Tommo remembers the events leading to the present moment. Forced to head to Belgium to fight, he and Charlie encounter a sergeant with a terrible demeanor. They call him “Horrible” Hanley. They move to the front lines of battle where they face the horrors of war. Tommo is injured, and Charlie is ordered to leave him behind. When he will not do that, he is charged with cowardice and disobeying a direct order.

As a result, Charlie is condemned to execution as per the British army’s strict policy. The last chapters of the book are a countdown to the moment when Charlie will be executed at dawn. He goes before the firing squad singing his favorite childhood song.

The novel returns to the present moment. Charlie and Molly were expecting a baby — that was the reason for their hasty wedding. When Tommo returns home from the war, he swears that he will look after Molly and Charlie’s baby, “Little Tommo.”

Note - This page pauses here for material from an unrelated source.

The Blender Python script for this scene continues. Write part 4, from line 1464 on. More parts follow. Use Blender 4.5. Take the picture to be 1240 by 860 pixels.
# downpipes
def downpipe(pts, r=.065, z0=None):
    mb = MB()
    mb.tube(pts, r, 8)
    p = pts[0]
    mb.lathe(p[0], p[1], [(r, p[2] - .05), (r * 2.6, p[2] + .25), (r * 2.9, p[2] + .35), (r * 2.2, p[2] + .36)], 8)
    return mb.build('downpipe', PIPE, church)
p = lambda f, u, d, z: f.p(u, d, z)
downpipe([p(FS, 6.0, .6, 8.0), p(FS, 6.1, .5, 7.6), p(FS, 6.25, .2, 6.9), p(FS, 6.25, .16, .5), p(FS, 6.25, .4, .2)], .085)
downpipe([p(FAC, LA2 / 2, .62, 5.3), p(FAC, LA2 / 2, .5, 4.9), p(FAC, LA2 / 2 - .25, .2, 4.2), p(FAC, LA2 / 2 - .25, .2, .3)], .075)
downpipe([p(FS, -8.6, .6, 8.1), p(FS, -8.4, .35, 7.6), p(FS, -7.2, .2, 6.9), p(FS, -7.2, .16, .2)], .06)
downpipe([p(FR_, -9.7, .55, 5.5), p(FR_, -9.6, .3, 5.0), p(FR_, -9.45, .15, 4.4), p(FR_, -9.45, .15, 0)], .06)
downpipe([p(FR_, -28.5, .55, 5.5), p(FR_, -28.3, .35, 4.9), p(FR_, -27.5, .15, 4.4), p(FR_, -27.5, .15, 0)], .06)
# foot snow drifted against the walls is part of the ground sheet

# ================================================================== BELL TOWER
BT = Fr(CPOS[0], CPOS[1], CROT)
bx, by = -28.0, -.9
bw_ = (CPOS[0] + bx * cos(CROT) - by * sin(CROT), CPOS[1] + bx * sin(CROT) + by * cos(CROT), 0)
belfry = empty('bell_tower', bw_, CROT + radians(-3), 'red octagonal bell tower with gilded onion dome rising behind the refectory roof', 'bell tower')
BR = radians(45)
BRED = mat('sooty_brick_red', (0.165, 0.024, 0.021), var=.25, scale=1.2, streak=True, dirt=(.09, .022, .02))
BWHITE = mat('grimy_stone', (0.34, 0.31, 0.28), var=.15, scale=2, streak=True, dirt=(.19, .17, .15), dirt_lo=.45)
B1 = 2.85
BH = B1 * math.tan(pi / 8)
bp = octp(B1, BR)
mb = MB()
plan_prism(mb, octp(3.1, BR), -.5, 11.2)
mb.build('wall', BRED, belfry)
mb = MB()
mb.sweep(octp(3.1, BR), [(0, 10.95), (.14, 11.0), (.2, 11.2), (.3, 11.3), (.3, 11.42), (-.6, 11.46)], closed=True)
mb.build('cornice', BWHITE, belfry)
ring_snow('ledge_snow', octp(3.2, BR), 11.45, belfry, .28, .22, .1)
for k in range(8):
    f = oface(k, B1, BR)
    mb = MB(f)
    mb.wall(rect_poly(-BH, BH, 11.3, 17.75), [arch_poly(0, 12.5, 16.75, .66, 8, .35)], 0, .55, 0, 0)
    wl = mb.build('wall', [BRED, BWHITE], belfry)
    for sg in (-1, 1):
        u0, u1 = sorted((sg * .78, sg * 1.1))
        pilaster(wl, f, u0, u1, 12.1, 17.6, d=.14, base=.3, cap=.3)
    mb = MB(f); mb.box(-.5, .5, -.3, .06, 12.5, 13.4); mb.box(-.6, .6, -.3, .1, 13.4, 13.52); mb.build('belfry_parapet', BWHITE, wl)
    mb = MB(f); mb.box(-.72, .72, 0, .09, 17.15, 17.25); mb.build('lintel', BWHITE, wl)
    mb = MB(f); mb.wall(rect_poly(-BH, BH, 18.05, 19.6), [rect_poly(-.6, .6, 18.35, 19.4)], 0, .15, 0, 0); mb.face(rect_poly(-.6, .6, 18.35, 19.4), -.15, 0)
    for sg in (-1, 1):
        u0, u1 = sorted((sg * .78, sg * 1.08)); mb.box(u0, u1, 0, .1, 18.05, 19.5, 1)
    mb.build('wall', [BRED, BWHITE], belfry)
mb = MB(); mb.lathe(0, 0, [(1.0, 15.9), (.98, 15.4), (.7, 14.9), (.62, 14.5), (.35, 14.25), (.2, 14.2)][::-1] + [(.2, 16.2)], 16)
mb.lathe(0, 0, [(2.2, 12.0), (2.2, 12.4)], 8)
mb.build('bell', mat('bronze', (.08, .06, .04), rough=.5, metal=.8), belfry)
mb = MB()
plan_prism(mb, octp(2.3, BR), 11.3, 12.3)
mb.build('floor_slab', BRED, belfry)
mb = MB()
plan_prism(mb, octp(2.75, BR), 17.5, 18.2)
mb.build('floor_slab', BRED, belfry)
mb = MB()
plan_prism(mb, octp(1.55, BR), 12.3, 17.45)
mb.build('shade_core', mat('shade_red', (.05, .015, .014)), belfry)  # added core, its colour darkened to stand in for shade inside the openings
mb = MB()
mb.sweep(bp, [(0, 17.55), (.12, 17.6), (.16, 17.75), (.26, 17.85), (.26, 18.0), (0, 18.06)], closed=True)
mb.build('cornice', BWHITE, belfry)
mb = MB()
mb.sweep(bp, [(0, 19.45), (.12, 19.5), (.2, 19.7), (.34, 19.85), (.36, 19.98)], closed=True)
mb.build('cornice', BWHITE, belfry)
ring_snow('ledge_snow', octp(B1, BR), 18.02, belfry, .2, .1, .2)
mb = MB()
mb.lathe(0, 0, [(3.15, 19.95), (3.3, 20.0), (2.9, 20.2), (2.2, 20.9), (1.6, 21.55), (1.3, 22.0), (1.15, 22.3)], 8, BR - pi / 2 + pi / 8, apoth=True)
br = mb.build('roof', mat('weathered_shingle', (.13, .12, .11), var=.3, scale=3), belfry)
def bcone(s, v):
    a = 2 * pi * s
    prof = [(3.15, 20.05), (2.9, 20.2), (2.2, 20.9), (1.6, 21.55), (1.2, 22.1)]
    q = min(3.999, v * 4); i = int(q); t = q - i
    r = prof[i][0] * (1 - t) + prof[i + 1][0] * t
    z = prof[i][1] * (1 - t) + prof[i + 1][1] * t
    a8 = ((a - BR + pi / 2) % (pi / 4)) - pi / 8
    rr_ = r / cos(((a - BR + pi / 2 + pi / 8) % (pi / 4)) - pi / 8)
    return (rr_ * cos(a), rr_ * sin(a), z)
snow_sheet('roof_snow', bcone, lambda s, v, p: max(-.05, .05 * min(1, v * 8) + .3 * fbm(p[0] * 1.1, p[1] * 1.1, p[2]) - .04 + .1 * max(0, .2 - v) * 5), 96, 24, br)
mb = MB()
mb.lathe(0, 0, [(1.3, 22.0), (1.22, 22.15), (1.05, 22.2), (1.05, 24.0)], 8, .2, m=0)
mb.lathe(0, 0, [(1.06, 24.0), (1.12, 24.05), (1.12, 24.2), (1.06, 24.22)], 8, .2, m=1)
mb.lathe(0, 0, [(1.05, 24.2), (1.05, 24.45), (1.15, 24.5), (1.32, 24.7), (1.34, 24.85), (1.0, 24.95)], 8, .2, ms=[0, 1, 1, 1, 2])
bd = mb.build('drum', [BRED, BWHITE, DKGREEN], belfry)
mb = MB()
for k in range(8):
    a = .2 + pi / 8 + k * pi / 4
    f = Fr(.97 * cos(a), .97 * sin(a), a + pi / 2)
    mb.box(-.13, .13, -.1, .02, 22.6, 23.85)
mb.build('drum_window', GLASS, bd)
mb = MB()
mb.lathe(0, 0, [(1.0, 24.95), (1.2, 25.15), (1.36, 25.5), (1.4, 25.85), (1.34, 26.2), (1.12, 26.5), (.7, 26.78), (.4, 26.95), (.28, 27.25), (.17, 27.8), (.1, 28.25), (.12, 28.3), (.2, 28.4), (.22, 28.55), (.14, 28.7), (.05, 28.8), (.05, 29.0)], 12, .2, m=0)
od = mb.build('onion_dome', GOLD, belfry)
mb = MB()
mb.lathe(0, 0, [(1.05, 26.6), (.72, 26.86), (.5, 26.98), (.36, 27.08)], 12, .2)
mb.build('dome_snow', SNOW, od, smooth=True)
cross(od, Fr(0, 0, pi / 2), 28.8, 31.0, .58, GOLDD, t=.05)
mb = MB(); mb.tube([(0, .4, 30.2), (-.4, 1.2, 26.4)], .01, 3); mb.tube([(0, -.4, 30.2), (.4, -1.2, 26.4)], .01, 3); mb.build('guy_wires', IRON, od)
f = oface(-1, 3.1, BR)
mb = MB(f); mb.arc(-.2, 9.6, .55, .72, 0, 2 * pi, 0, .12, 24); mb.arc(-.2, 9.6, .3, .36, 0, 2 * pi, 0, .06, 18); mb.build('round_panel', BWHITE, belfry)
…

Love is a major theme of the book. Many different kinds of love presented: there is the love the brothers feel for one another and their mother. They look after each other in turn with Charlie and Tommo taking care of Big Joe, Charlie looks after Tommo, and Tommo refuses to let Charlie go to war alone.

Charlie and Molly share romantic love, while Tommo’s love for Molly is unrequited. Although Tommo loves Molly and is jealous when Charlie and Molly begin spending more time together, he is happy for them in the end. He promises to take care of their baby, a continuation of the familial love experienced between the brothers.

There is also the love of country. Although Charlie is forced to join the military when the war starts, both brothers feel it is their duty to fight for their country. Charlie’s love for his brother proves stronger than his love for country, leading to his execution, but the ever-present sense of duty is still there.

The novel also deals with the unfairness of life; the way things do not always turn out the way one hopes. We do not realize at the beginning of the book that the story is counting down to the hour when Charlie will be executed for disobeying orders. When this moment comes, it feels like a betrayal. The author’s point of examining the harsh consequences Britain imposed on soldiers who committed acts of “cowardice” and were summarily executed is one of understanding and grace.

Throughout the book, we do not know what is coming; we only know that Tommo is waiting in the dark for something that is more horrific than what he has experienced in war. The author uses these memories to lay the background and to build our suspense so that we are unable to look away when we discover that Charlie is about to die. This act is the final one in the great tragedy of war.

The book offers a tender look at family and how war affects relationships. Charlie is almost a Christ figure, but this rarely feels hyperbolic because it is the lens of Tommo’s love that renders him in such light. It is a tender novel about love and honor.